▶ [EXERCISE AIM] Repeat exactly the lines from the start through the line with "8, .044, .032, 'lime', 3, flat=.6)", both ends included.

####################

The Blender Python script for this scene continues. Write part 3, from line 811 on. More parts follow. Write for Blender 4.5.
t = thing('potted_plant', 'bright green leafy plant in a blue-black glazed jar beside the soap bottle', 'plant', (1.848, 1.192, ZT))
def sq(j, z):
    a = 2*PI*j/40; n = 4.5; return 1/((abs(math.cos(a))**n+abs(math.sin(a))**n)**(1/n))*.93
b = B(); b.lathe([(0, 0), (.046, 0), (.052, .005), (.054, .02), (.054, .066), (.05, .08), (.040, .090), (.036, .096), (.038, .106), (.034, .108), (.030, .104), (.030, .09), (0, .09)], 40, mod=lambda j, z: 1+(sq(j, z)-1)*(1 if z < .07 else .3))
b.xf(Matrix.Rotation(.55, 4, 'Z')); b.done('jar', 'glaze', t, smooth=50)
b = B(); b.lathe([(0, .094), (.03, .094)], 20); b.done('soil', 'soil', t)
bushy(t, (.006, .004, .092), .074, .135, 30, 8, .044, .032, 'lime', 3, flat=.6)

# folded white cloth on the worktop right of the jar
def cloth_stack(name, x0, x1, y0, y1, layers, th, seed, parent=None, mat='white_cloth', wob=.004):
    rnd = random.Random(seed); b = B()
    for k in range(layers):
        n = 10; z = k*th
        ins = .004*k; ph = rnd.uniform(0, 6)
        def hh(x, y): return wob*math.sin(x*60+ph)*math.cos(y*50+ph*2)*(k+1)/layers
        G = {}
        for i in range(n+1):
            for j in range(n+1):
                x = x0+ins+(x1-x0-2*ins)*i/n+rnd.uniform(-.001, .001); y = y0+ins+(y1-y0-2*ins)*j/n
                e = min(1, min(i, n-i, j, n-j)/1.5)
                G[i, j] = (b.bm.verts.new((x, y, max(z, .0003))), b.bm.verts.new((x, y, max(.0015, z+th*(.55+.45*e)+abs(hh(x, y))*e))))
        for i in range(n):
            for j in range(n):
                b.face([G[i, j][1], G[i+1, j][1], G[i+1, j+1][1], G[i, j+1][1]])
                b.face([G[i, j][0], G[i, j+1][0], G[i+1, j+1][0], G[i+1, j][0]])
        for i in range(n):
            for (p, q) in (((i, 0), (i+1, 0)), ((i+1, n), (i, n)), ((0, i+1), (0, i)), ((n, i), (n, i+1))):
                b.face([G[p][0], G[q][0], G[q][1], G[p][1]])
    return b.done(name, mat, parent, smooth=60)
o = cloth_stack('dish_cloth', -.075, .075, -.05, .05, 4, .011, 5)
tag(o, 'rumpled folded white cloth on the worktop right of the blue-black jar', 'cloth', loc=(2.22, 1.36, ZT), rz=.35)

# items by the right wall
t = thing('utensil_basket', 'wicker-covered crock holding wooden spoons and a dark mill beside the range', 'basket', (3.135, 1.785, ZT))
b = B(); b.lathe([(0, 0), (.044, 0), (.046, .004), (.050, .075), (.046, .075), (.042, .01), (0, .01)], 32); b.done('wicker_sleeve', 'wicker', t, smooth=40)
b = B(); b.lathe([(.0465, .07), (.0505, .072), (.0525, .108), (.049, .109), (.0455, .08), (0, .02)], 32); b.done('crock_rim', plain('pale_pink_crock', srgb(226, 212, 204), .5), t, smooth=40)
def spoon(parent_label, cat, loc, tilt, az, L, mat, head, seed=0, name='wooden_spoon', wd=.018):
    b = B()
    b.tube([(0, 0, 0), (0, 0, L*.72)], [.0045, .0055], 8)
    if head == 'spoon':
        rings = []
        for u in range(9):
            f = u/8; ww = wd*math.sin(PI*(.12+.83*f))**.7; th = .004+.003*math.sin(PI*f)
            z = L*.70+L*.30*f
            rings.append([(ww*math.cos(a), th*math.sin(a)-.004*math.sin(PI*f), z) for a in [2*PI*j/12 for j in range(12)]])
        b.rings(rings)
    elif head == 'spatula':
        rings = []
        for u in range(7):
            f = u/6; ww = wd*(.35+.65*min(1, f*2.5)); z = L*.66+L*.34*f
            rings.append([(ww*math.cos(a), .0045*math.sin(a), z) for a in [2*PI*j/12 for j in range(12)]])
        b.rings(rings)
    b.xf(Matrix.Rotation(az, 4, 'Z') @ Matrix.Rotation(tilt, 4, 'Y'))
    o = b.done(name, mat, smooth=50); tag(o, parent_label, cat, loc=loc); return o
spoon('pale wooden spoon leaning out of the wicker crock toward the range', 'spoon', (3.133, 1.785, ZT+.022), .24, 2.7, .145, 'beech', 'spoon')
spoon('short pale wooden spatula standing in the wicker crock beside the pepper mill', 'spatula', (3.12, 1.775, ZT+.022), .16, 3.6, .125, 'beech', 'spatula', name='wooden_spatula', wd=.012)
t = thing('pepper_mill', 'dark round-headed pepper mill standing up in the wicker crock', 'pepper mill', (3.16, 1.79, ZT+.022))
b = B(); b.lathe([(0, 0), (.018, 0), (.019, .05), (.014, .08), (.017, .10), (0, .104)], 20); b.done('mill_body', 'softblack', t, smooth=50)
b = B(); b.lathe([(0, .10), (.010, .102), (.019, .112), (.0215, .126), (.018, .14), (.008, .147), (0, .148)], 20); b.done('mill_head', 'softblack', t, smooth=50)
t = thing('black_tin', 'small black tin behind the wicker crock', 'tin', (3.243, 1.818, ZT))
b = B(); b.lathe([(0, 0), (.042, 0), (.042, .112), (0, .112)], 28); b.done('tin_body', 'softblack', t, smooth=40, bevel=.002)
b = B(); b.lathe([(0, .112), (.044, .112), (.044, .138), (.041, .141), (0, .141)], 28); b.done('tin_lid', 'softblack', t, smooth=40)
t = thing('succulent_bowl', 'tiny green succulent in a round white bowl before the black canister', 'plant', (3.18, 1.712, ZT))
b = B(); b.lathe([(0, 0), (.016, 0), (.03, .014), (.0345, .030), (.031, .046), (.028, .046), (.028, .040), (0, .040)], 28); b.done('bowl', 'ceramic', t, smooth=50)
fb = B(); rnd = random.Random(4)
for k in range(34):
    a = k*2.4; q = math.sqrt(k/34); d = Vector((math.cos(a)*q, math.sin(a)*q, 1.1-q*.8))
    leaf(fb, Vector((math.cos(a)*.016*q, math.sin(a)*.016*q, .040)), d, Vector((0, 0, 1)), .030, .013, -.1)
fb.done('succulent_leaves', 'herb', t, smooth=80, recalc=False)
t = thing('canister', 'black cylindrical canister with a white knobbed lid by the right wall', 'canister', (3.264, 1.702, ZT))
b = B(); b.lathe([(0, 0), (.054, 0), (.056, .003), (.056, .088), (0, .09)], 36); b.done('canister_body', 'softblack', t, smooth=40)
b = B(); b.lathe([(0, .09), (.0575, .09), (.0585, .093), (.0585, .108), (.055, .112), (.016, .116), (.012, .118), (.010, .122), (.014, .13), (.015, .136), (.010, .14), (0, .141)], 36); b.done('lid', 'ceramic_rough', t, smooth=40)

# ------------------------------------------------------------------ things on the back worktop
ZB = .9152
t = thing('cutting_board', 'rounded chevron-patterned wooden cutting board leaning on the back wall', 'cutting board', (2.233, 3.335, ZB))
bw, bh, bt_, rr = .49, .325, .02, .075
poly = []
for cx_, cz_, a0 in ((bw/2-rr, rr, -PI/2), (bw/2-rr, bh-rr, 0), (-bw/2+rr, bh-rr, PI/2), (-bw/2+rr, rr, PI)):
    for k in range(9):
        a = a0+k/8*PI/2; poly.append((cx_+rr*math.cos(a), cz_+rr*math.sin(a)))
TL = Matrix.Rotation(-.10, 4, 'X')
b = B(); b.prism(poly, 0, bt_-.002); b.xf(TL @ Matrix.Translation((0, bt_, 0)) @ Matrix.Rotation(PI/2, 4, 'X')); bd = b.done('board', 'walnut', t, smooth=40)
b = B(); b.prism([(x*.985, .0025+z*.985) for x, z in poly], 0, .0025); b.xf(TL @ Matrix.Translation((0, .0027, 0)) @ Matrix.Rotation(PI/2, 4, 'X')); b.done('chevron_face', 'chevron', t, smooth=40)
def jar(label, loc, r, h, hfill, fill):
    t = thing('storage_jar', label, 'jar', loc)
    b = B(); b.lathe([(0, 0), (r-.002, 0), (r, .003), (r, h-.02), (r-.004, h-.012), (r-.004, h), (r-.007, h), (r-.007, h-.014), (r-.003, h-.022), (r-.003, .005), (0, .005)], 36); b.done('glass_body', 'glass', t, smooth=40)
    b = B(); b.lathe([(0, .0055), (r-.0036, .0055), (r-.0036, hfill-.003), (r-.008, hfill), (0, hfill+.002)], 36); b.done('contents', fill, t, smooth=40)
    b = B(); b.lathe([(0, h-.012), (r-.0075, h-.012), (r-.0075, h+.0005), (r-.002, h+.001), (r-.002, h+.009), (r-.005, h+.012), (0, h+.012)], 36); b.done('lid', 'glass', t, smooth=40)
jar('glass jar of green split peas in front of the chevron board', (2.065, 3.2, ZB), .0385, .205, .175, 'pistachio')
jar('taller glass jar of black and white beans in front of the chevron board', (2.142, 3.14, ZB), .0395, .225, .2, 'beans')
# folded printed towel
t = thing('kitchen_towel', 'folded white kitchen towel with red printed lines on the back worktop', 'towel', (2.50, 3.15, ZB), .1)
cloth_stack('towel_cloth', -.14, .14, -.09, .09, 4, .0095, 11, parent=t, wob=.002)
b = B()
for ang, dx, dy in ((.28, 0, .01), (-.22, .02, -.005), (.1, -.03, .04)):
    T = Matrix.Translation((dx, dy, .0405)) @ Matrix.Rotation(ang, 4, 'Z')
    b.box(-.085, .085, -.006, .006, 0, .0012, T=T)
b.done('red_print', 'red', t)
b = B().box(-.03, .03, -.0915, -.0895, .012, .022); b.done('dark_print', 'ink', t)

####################

▶ [THE RESULT]
The Blender Python script for this scene continues. Write part 3, from line 811 on. More parts follow. Write for Blender 4.5.
t = thing('potted_plant', 'bright green leafy plant in a blue-black glazed jar beside the soap bottle', 'plant', (1.848, 1.192, ZT))
def sq(j, z):
    a = 2*PI*j/40; n = 4.5; return 1/((abs(math.cos(a))**n+abs(math.sin(a))**n)**(1/n))*.93
b = B(); b.lathe([(0, 0), (.046, 0), (.052, .005), (.054, .02), (.054, .066), (.05, .08), (.040, .090), (.036, .096), (.038, .106), (.034, .108), (.030, .104), (.030, .09), (0, .09)], 40, mod=lambda j, z: 1+(sq(j, z)-1)*(1 if z < .07 else .3))
b.xf(Matrix.Rotation(.55, 4, 'Z')); b.done('jar', 'glaze', t, smooth=50)
b = B(); b.lathe([(0, .094), (.03, .094)], 20); b.done('soil', 'soil', t)
bushy(t, (.006, .004, .092), .074, .135, 30, 8, .044, .032, 'lime', 3, flat=.6)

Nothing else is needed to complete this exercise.